Rent expenses for the years ended December 31, 2010, 2011 and 2012, were $ 6,193, $ 5,950 and $ 5,408, respectively.

 

  b. Litigation:

The Company operates its business in various countries, and accordingly attempts to utilize an efficient operating model to structure its tax payments based on the laws in the countries in which the Company operates. This can cause disputes between the Company and various tax authorities in different parts of the world.

 

In particular, following audits of the Company’s 2002 through 2007 corporate tax returns, the Israeli Tax Authority (the “ITA”) issued orders challenging its positions on several issues, including matters such as the tax consequences of investment outside Israel of funds earned, deductibility of expenses attributable to employee stock options, percentage of foreign ownership of its shares which might influence the tax benefits derived from its approved enterprises, taxation of interest earned outside of Israel by a wholly-owned Singapore subsidiary and deductibility of research and development expenses. A significant amount in dispute relates to the treatment of financial income on cash that is held and managed by the Company’s wholly-owned Singapore subsidiary, which the ITA is seeking to tax in Israel. In an additional challenge to this amount, the ITA reclassified the transfer of funds from Check Point to its subsidiary in Singapore as a dividend for purposes of the Law for the Encouragement of Capital Investments, which would result in tax on the funds transferred. The ITA orders also contest its positions on various other issues. The ITA therefore demanded the payment of additional taxes in the aggregate amount of NIS 2,819 million (approximately $755,000) with respect to these six tax years (this amount includes interest through December 31, 2012). The Company has appealed the orders relating to all six years with the Tel Aviv District Court, and these appeals are pending. There can be no assurance that the court will accept the Company’s positions on these matters or others and, in such an event, the Company may record additional tax expenses if these matters are settled for amounts in excess of its current provisions. In addition, the ITA has issued assessments for the 2008 tax year in which it demanded the payment of additional taxes in the aggregate amount of NIS 254 million (approximately $68,000) with respect to this year, including interest through the assessment date of December 30, 2012. The Company expects to file objections to these assessments. There can be no assurance that the ITA will accept the Company’s positions on matters raised and, if it does not, an order for the 2008 tax year will be issued.

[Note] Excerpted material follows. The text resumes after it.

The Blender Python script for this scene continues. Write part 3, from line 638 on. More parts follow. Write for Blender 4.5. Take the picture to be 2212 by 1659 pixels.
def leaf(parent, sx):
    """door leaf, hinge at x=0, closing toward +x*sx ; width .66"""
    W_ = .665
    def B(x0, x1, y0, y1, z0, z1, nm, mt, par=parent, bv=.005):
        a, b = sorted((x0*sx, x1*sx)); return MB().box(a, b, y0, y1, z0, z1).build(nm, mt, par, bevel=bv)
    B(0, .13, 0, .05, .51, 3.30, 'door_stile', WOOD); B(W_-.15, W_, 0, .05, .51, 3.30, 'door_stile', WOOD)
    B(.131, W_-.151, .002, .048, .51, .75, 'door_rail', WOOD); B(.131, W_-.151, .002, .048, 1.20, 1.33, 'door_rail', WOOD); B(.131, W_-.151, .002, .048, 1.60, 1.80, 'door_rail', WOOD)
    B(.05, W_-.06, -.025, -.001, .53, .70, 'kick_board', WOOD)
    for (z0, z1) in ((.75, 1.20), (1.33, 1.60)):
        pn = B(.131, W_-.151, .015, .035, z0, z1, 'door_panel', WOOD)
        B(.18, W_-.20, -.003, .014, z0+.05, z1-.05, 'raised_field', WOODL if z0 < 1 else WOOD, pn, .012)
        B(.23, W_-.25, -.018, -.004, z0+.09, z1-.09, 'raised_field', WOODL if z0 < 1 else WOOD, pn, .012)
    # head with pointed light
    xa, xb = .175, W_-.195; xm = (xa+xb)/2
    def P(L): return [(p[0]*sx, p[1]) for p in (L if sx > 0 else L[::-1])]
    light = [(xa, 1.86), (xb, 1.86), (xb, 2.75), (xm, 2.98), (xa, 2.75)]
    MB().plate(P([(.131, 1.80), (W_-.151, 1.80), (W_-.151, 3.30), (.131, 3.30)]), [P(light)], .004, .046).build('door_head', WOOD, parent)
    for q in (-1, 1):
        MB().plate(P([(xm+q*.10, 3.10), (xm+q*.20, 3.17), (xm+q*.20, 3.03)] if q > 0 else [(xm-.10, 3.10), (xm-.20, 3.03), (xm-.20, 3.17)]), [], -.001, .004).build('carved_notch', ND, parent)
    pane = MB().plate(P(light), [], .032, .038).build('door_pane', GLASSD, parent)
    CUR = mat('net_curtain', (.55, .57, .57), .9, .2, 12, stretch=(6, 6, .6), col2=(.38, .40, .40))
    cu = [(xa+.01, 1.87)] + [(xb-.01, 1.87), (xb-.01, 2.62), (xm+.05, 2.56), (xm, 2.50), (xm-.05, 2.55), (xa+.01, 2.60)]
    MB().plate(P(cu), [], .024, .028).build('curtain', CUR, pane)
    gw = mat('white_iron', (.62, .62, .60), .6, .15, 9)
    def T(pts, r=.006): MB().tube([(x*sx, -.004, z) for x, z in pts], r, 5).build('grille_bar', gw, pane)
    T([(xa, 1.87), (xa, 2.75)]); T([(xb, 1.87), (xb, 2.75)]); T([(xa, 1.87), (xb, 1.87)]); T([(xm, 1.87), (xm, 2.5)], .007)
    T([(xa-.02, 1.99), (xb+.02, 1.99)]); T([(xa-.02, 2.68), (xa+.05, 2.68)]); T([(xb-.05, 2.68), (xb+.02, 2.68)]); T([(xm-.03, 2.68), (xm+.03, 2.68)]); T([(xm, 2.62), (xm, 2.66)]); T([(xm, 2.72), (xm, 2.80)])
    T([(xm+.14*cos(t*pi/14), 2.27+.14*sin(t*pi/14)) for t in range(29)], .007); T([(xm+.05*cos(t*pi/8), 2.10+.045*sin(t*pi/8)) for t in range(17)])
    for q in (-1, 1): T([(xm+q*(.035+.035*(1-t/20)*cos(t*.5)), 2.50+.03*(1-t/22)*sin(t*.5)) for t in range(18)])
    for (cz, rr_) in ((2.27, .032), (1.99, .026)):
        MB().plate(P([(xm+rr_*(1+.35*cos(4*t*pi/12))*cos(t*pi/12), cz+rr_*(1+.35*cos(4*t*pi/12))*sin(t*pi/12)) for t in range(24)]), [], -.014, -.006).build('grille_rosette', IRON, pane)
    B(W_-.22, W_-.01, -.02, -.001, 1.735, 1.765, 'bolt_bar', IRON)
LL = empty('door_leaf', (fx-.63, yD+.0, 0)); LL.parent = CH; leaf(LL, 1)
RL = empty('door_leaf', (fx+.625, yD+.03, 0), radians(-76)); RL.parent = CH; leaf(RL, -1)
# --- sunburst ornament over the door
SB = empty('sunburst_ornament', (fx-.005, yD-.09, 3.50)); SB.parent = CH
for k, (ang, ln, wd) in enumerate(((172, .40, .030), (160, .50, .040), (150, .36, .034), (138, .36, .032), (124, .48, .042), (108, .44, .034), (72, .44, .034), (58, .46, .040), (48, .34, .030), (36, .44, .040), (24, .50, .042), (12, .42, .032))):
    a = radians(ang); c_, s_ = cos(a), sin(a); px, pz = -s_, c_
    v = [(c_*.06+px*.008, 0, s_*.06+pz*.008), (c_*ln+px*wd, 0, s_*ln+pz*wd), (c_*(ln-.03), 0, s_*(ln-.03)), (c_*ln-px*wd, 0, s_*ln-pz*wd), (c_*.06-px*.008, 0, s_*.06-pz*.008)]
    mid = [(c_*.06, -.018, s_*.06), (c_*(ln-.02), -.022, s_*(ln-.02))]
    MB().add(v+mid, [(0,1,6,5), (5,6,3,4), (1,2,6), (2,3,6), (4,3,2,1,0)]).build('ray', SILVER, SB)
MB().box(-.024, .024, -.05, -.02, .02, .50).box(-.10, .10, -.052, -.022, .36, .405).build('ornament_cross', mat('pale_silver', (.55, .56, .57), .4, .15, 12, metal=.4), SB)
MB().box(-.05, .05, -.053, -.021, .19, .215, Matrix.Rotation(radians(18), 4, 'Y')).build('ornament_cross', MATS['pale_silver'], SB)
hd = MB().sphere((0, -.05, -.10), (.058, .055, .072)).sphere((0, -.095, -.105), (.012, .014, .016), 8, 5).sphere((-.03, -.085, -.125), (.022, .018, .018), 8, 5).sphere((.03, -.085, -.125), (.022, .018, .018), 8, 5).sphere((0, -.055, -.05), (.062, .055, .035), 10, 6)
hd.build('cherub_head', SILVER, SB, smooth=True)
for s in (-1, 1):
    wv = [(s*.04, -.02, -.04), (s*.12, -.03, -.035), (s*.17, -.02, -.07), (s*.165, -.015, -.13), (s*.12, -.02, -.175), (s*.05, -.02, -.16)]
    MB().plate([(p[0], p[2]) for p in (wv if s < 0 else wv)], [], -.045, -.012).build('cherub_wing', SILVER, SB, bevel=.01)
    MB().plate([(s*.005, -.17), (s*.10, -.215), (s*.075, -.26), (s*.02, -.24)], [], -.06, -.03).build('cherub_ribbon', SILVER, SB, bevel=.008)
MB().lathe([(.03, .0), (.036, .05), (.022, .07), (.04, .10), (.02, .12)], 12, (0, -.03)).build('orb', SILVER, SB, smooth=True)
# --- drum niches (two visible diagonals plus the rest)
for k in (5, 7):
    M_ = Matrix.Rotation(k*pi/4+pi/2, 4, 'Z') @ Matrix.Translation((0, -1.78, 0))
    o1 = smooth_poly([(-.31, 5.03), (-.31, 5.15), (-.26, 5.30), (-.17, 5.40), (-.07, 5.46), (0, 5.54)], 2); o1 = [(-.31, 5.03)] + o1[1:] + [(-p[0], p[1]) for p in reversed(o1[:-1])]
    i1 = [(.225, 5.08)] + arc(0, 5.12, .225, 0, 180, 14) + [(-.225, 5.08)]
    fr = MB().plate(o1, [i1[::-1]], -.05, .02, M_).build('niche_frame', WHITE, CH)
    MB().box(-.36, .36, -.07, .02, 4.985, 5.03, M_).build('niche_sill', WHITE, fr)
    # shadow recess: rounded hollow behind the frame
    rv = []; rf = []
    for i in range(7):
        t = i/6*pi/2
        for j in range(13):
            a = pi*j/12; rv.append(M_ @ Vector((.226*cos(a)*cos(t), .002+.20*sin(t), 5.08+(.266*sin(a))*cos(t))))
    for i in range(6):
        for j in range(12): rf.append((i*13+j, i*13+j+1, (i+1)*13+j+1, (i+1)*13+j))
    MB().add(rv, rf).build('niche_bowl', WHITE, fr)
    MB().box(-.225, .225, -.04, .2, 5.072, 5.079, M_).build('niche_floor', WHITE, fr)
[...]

The Company is currently named as a defendant in two patent related lawsuits and has filed for a declaratory judgment in another patent related case. All of the plaintiffs or adversaries are non-practicing entities. They are businesses established to hold the patents and they are seeking monetary damages by alleging that a product feature infringes a patent. The Company currently intends to vigorously defend these claims. However, as with most litigation, the outcome is difficult to determine. At this time, the Company does not expect the ultimate resolution of these litigation matters to be material to its business, results of operations and financial condition. The Company believes that a loss in excess of its accrued liability with respect to these claims is neither probable nor reasonably possible.

 

Further, the Company is the defendant in various other lawsuits, including employment-related litigation claims, lease termination claims and other legal proceedings in the normal course of its business. Litigation and governmental proceedings can be expensive, lengthy and disruptive to normal business operations, and can require extensive management attention and resources, regardless of their merit. While the Company intends to defend the aforementioned matters vigorously, it believes that a loss in excess of its accrued liability with respect to these claims is neither probable nor reasonably possible.